Note to editors: Please find attached English soundbite by Sergio Isa Dos Santos MPL.
The continued delays by Premier Panyaza Lesufi’s government in building new schools are deepening overcrowding, stalling the eradication of asbestos in schools, and compromising the quality of education and learner safety across Gauteng.
This is despite Premier Lesufi’s repeated promises to build 18 new schools in his last three State of the Province Addresses (SOPAs).
A report recently tabled before the Gauteng Education Portfolio Committee highlights significant concerns regarding the delivery of school infrastructure. Of the schools planned under the Budget Facility for Infrastructure (BFI), only four are at the design stage, with one currently under construction and expected to be completed by February 2027. The remaining projects have been delayed, stalled, or disrupted due to contractor failures and procurement inefficiencies.
Former MEC Gauteng Education MEC Matome Chiloane’s recent reply further confirms that only 12 brick-and-mortar schools have been constructed over the past five years, while the department has established 26 satellite schools using mobile classrooms, which have become a permanent substitute for real infrastructure, exposing the depth of the crisis.
These revelations were confirmed over the past weekend by the newly appointed MEC for Education, Lebogang Maile, who stated that some classrooms in Gauteng accommodate up to 70 learners per teacher, with some schools exceeding this ratio.
At the same time, the DA has discovered through its oversight work that 41 schools have been closed over the past decade, reducing capacity while learner numbers continue to rise. Meanwhile, the slow pace of eradicating asbestos schools persists despite the well-known health hazards they pose.

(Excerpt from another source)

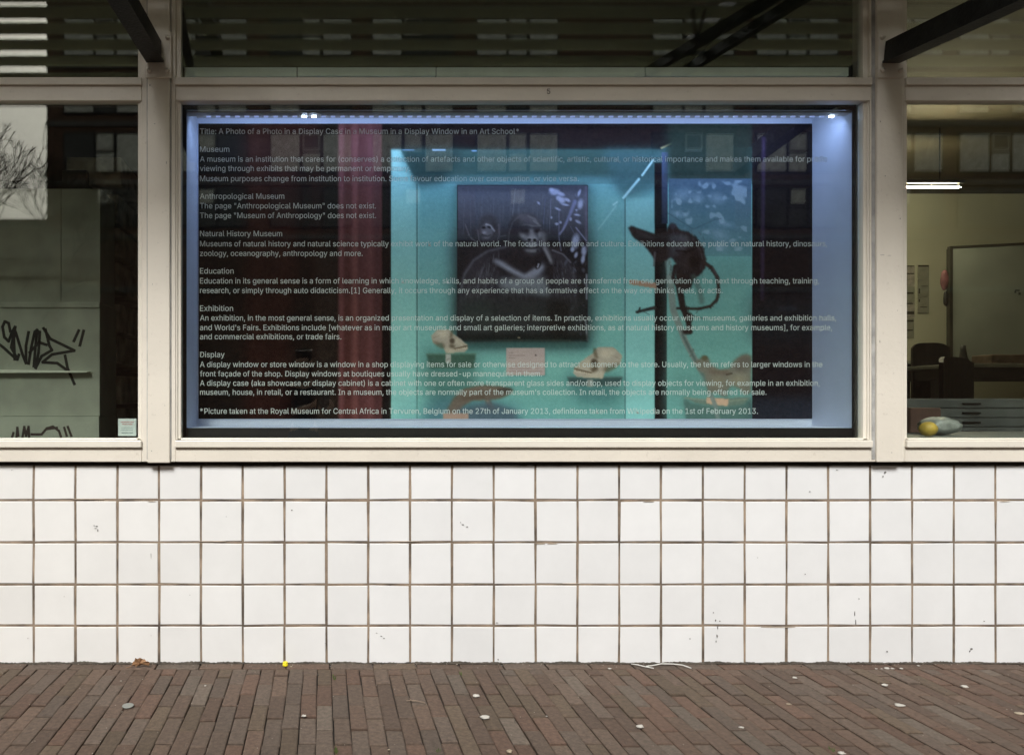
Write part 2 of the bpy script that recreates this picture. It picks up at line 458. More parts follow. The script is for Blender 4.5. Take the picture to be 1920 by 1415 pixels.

It is high time that Premier Lesufi’s minority government walk the talk and starts building the schools that are needed now, not later. Gauteng residents are tired of recycled promises. They want to see their children learning in safe, properly built schools that are fit for purpose.
Only the DA can end overcrowding, eradicate asbestos classrooms, and reduce the over-reliance on mobile classrooms through its proven rapid school infrastructure programme, backed by qualified contractors, strict timelines, and transparent delivery of properly built schools.